Cleaning Relay contacts by Electrical Current.

ian field

Joined Oct 27, 2012
6,536
One thing we didn't talk about was the environment where the failed relays come from and is that a factor?

I agree that you should be looking into correctly chosen alternatives.

I worked in a lab and when there were recurring failures with a known cause, I would fix them forever.

My predecessors would replace a drive transistor every year or so. I took me longer, but once fixed, the next failure was a circuit breaker that died of old age.
Relays with completely exposed contacts are obviously vulnerable to any environmental contaminants - tar particulates from smoking are probably about as bad as it gets.

Contacts with a bit of wetting current usually give little trouble, when switching low level audio; it doesn't take much contact resistance to introduce crackles and hum.

At the other extreme; contacts operated close to their limits tend to pit and erode. Usually that's the end of life condition - rigging a way to exercise the contacts without load may polish the contact areas, but its only a temporary fix in most cases.

Many relay contacts are case hardened - once that's worn away, the metal underneath is like cheese.
 

cmartinez

Joined Jan 17, 2007
8,219
One small tidbit, for what it's worth. When I was a teen in a shop repairing pinball machines, sometimes a relay would get its contacts fouled, and stop working. It was invariably a relay that was switching DC. Relays that had AC running through the contacts never seemed to fail. So maybe AC, or reverse bias DC, will clean the contacts?
You might be on to something... in a car battery, rust and corrosion normally builds up on the cathode, and not the anode. Maybe only one side of the contact is being affected by this sort of phenomena?
 

#12

Joined Nov 30, 2010
18,224
This is a common problem. Consider 'pilot duty' contacts. They are gold plated. Use too much current and the gold disappears. You are left with the backing material which is more suitable for current that will destroy gold plating. Consider the defrost cut-off switch in a Kenmore refrigerator. It used to switch a 3 amp, 120 VAC heater. Now it switches a 5 volt signal for a microprocessor. It fails because they didn't replace it with gold plated contacts. The contactor on an air conditioning compressor has a predictable lifetime because you have to know that throwing a 100 amp start surge into a compressor, 3 times an hour, for 10 years, adds up to over 100,000 operations if the air conditioner only runs for 6 months per year.

Contacts go bad.:(
 

cmartinez

Joined Jan 17, 2007
8,219
This is a common problem
It's a pain in the backside for me too. Sometimes I make machines whose controllers operate at 5V. Many times over I had to keep replacing malfunctioning microswitches that served as position sensors, not knowing what was going on. It wasn't until I learned about contact corrosion that I decided to use 12V signals at the switches instead, and install a simple resistor voltage divider at the controller to bring it back down to TTL (I normally use a 1k and a 680Ω resistor as dividers). That not only took care of the problem, but it also minimized spurious noise arriving from the long wire connected to the switch.

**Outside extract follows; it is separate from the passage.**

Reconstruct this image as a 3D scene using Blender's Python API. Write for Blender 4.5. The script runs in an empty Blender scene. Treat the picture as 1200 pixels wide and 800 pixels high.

Still, I wonder how long that arrangement is going to last before the problem reappears. The switch now works at 12V, but is only conducting 7mA.
 

#12

Joined Nov 30, 2010
18,224
10 mA is typically a good number to aim for. 7 mA is pretty close.
10 ma is the lower limit for a 317 chip. To convert that to 5 volt logic, install ~ 470 ohms on the receiving end. Any voltage lost in the wires and connectors will be compensated by the constant current configured LM317L. And I wouldn't go for the full 40 volts the chip is rated at, but 30 volts will kick the fungus off the contacts better than 12 volts will.